Output the material beneath exactly, leaving nothing out.

------------

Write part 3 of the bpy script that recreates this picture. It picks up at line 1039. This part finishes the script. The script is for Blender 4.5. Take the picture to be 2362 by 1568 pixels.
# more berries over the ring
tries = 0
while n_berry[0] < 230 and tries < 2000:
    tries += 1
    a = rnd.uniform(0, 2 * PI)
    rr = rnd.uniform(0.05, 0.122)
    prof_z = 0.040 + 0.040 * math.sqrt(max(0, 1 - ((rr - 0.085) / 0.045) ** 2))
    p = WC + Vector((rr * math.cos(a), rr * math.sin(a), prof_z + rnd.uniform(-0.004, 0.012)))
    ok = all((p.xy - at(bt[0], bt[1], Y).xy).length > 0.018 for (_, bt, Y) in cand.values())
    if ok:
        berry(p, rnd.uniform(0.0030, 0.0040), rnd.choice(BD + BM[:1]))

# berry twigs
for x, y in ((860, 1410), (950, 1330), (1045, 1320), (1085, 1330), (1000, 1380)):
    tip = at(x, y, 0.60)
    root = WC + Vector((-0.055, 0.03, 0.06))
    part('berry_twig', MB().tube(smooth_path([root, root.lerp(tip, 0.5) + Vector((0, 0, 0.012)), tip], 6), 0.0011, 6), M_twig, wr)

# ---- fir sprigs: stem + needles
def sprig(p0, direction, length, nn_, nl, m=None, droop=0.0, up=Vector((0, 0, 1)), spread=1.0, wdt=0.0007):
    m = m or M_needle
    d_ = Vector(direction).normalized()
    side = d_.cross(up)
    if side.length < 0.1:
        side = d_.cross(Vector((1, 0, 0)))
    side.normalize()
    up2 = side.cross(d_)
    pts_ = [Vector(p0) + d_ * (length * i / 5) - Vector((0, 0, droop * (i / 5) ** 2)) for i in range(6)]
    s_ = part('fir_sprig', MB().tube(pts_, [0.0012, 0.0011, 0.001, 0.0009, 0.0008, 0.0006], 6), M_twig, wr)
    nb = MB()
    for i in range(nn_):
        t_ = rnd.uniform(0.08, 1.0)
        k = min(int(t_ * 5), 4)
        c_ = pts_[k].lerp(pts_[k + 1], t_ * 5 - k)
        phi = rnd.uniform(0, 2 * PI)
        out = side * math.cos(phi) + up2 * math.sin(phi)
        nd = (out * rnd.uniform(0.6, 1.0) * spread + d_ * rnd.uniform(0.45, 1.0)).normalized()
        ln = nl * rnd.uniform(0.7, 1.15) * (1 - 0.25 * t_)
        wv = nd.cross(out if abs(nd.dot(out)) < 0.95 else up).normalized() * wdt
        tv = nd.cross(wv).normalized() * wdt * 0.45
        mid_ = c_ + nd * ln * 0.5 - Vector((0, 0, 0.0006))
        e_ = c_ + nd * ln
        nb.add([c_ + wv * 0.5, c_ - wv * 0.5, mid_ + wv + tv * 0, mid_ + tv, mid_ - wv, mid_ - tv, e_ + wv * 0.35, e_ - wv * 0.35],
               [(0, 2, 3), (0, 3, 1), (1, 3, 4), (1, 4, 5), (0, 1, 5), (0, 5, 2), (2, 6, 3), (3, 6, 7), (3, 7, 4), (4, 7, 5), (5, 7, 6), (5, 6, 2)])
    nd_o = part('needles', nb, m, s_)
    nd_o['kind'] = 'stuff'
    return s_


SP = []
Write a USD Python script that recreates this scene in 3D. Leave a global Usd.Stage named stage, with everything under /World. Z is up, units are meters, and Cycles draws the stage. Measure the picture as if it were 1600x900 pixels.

------------

Exercise response:
Write part 3 of the bpy script that recreates this picture. It picks up at line 1039. This part finishes the script. The script is for Blender 4.5. Take the picture to be 2362 by 1568 pixels.
# more berries over the ring
tries = 0
while n_berry[0] < 230 and tries < 2000:
    tries += 1
    a = rnd.uniform(0, 2 * PI)
    rr = rnd.uniform(0.05, 0.122)
    prof_z = 0.040 + 0.040 * math.sqrt(max(0, 1 - ((rr - 0.085) / 0.045) ** 2))
    p = WC + Vector((rr * math.cos(a), rr * math.sin(a), prof_z + rnd.uniform(-0.004, 0.012)))
    ok = all((p.xy - at(bt[0], bt[1], Y).xy).length > 0.018 for (_, bt, Y) in cand.values())
    if ok:
        berry(p, rnd.uniform(0.0030, 0.0040), rnd.choice(BD + BM[:1]))

# berry twigs
for x, y in ((860, 1410), (950, 1330), (1045, 1320), (1085, 1330), (1000, 1380)):
    tip = at(x, y, 0.60)
    root = WC + Vector((-0.055, 0.03, 0.06))
    part('berry_twig', MB().tube(smooth_path([root, root.lerp(tip, 0.5) + Vector((0, 0, 0.012)), tip], 6), 0.0011, 6), M_twig, wr)

# ---- fir sprigs: stem + needles
def sprig(p0, direction, length, nn_, nl, m=None, droop=0.0, up=Vector((0, 0, 1)), spread=1.0, wdt=0.0007):
    m = m or M_needle
    d_ = Vector(direction).normalized()
    side = d_.cross(up)
    if side.length < 0.1:
        side = d_.cross(Vector((1, 0, 0)))
    side.normalize()
    up2 = side.cross(d_)
    pts_ = [Vector(p0) + d_ * (length * i / 5) - Vector((0, 0, droop * (i / 5) ** 2)) for i in range(6)]
    s_ = part('fir_sprig', MB().tube(pts_, [0.0012, 0.0011, 0.001, 0.0009, 0.0008, 0.0006], 6), M_twig, wr)
    nb = MB()
    for i in range(nn_):
        t_ = rnd.uniform(0.08, 1.0)
        k = min(int(t_ * 5), 4)
        c_ = pts_[k].lerp(pts_[k + 1], t_ * 5 - k)
        phi = rnd.uniform(0, 2 * PI)
        out = side * math.cos(phi) + up2 * math.sin(phi)
        nd = (out * rnd.uniform(0.6, 1.0) * spread + d_ * rnd.uniform(0.45, 1.0)).normalized()
        ln = nl * rnd.uniform(0.7, 1.15) * (1 - 0.25 * t_)
        wv = nd.cross(out if abs(nd.dot(out)) < 0.95 else up).normalized() * wdt
        tv = nd.cross(wv).normalized() * wdt * 0.45
        mid_ = c_ + nd * ln * 0.5 - Vector((0, 0, 0.0006))
        e_ = c_ + nd * ln
        nb.add([c_ + wv * 0.5, c_ - wv * 0.5, mid_ + wv + tv * 0, mid_ + tv, mid_ - wv, mid_ - tv, e_ + wv * 0.35, e_ - wv * 0.35],
               [(0, 2, 3), (0, 3, 1), (1, 3, 4), (1, 4, 5), (0, 1, 5), (0, 5, 2), (2, 6, 3), (3, 6, 7), (3, 7, 4), (4, 7, 5), (5, 7, 6), (5, 6, 2)])
    nd_o = part('needles', nb, m, s_)
    nd_o['kind'] = 'stuff'
    return s_


SP = []
Write a USD Python script that recreates this scene in 3D. Leave a global Usd.Stage named stage, with everything under /World. Z is up, units are meters, and Cycles draws the stage. Measure the picture as if it were 1600x900 pixels.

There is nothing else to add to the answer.